> No, homogeneity doesn't cause happiness.
Funny though how all those European countries everyone on HN and Reddit point to as "how things should be" are all pretty ethnically and culturally homogenous, though that's changing rapidly. Interestingly, cracks are starting to appear.
> And the US was always less homogenous than other "western" countries.
The US was 85-90% white in 1965. That's pretty homogenous.
You're confirming what I said earlier. There are both happy and unhappy "homogenous" countries. There's literally no correlation.
Instead of stopping there you're regurgitating, and it's unfortunate I'm confirming Poe's law, Mein Kampf.
> The US was 85-90% white in 1965. That's pretty homogenous.
I think you know nothing about culture, ethnicity, or the history of bigotry, xenophobia, and racism in the US if you can confidently make that statement. You're reducing all the diverse peoples that made up the nation into a single group based on their skin color.
What is considered "white" now certainly wasn't in the past. It took a long time before Italians were considered to be part of the in-group.
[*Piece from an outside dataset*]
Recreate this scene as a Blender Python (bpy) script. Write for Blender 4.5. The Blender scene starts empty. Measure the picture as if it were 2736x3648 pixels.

Irish and Italian people were considered an inferior race and suffered extreme racial prejudice when lots of immigrants came from those nations.
And that evolution itself tells the story of the US itself. The people in non-homogenous neighborhoods are happy and harmonious, but outsiders scared of cultural differences cause racial strife and discontent.
Those who let themselves get worked up about racism are the problem, not the non-homogenous races.